Örneğin; TV8 ya da Kanal D gibi kanallarda akşam kuşağında konukların halay çektiği bir program görmeniz mümkün değildir. Her şey bu oranlarla ve gruplarla doğru orantılı olarak reytingle ilişkilendirilir. Ve bu aşamalar reyting ölçme mantığında ele alındığı zaman, evlerine reyting ölçer yerleştirilen bireylerin ailelerindeki herkesi de kapsamak mecburidir. Anne, baba ve kaç çocuk varsa kumanda üzerinde herkesin kendisine ait numarası olur. Örneğin; gündüz kuşağında anne televizyon seyrediyorsa ve kumandada numarası 2 ise önce onu tuşlar ve ardından izlemeye başlar.

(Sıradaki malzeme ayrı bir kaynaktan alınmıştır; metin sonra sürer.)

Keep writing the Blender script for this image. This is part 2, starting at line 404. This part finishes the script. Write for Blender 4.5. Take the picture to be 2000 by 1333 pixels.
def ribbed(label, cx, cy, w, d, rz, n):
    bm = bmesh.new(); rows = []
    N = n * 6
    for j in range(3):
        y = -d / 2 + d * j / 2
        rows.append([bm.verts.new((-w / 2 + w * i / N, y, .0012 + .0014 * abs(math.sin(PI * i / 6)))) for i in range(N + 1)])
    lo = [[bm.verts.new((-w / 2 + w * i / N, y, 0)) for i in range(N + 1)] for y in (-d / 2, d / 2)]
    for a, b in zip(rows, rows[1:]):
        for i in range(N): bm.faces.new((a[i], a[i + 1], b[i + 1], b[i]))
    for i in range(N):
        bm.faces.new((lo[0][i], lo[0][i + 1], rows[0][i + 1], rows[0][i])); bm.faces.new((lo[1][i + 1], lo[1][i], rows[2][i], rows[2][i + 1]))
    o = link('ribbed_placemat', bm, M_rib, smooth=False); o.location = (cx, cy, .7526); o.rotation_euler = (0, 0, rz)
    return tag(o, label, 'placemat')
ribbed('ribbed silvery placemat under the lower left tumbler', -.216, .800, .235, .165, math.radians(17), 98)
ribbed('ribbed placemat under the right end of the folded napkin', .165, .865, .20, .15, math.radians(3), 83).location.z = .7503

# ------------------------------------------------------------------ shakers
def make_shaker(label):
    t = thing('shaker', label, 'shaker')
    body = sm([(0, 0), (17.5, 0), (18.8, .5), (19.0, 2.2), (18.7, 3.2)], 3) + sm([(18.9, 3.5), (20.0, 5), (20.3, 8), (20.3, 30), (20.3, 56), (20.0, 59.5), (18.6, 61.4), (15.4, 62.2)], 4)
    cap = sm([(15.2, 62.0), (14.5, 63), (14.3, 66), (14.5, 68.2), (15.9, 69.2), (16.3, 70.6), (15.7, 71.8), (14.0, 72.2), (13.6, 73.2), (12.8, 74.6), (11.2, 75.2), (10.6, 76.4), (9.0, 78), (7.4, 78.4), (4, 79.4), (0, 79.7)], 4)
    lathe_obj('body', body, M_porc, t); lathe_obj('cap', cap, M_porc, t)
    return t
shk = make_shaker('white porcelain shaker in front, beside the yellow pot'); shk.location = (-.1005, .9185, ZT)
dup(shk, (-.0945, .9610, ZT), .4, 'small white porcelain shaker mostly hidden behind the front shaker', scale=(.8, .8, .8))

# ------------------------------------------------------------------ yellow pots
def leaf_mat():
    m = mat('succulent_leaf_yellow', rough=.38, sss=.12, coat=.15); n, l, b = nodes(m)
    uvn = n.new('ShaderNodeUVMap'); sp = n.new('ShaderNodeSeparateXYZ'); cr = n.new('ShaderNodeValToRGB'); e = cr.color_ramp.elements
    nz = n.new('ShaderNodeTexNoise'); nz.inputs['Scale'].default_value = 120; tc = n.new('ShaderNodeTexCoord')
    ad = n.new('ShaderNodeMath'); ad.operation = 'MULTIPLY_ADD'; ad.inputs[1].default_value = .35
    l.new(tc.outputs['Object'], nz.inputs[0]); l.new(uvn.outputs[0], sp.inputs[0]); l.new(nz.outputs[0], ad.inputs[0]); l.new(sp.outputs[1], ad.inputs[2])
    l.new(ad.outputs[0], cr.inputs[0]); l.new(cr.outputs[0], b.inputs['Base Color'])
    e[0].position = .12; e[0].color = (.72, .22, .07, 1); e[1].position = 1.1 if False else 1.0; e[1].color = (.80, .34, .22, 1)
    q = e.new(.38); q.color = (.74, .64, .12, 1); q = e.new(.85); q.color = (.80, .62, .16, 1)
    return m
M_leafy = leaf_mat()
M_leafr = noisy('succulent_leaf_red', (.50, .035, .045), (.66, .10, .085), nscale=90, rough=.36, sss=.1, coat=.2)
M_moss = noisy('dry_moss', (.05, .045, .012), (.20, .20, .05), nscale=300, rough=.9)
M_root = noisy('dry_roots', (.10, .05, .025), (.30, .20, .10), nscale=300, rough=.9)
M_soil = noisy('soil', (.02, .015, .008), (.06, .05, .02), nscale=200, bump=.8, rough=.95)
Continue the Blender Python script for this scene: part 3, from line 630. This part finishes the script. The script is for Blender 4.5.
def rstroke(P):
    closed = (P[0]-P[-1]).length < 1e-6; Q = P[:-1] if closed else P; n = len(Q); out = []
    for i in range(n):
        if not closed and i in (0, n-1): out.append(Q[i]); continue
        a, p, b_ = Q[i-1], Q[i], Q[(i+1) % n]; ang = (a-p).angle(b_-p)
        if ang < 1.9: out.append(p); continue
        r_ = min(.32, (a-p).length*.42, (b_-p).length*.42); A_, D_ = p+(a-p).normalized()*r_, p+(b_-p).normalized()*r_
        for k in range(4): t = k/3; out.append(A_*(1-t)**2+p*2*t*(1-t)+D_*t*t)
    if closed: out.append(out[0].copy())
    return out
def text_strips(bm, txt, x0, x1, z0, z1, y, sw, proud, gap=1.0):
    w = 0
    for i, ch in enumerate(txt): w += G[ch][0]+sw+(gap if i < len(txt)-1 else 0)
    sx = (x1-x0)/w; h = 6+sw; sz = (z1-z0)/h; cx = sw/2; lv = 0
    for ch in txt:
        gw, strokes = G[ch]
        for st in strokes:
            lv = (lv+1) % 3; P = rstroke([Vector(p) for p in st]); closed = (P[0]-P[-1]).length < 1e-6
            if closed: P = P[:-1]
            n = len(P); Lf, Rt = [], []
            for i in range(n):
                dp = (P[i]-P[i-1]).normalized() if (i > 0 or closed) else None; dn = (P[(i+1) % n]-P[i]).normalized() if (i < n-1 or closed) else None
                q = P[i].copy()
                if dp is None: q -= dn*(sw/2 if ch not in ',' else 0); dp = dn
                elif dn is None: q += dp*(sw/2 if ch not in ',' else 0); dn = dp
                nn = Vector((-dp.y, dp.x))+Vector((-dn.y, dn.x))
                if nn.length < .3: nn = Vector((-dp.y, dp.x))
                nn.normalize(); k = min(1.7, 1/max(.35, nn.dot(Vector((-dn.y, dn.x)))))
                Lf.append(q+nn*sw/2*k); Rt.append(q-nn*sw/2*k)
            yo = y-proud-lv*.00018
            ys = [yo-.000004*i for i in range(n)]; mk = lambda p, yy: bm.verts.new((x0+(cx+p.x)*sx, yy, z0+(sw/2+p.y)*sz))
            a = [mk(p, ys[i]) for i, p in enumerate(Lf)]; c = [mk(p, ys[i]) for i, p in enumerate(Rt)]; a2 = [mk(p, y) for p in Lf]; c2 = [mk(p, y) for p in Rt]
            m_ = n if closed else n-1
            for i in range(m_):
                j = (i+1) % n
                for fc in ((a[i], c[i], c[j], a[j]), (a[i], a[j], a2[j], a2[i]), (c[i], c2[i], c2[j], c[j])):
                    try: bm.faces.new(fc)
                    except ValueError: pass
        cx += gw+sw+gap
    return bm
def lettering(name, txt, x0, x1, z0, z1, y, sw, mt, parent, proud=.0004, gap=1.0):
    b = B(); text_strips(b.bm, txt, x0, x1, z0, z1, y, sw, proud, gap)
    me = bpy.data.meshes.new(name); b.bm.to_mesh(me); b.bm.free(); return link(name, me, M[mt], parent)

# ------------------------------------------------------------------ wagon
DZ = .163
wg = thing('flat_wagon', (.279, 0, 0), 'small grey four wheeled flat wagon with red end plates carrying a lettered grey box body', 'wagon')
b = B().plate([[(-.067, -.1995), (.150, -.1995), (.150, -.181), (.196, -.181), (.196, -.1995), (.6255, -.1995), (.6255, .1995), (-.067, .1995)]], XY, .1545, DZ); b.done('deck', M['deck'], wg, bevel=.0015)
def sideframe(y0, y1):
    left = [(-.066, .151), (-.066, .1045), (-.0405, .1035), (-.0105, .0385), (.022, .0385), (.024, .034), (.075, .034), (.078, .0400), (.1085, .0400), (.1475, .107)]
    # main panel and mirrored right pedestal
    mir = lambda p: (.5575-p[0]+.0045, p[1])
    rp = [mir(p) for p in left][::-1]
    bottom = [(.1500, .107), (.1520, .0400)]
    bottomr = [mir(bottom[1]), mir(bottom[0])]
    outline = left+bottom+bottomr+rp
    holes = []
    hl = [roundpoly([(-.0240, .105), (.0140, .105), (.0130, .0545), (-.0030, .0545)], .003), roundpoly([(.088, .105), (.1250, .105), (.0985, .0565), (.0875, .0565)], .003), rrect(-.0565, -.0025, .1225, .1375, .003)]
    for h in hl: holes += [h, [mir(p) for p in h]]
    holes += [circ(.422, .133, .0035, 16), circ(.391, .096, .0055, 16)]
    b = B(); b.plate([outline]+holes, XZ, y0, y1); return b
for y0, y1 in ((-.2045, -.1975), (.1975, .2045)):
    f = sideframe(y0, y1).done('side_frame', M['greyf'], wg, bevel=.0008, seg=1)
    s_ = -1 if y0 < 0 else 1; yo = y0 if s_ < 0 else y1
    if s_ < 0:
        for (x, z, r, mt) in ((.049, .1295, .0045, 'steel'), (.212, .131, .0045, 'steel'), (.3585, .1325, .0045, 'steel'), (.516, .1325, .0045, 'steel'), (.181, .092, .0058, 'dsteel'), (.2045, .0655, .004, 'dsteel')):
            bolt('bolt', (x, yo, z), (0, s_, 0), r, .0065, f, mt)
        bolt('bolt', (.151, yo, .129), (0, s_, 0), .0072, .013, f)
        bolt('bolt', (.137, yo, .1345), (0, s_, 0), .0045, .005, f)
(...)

Belirli aralıklarla televizyonda hala aynı kişinin izleyip izlemediğini soran uyarılar belirir. Hala aynı kişi izliyorsa numarasını tuşlar ya da annenin yerine baba ya da çocuk izlemeye başladıysa kendi numaralarını tuşlarlar. Örneğin; C2 grubunun içerisinde sayılan bir ailenin çocuğunun ne tür programlar izlediği, hangi saatte neye yöneldiği, dolayısıyla çocukların reklamlar vasıtasıyla istenilen ürüne yönlendirilmesi marka sahipleri için çok fazla önem taşır. Reklam sektöründeki en büyük pay çocuklara yönelim olduğu için çocukların TV başında geçirdikleri zamana çok önem verilmektedir.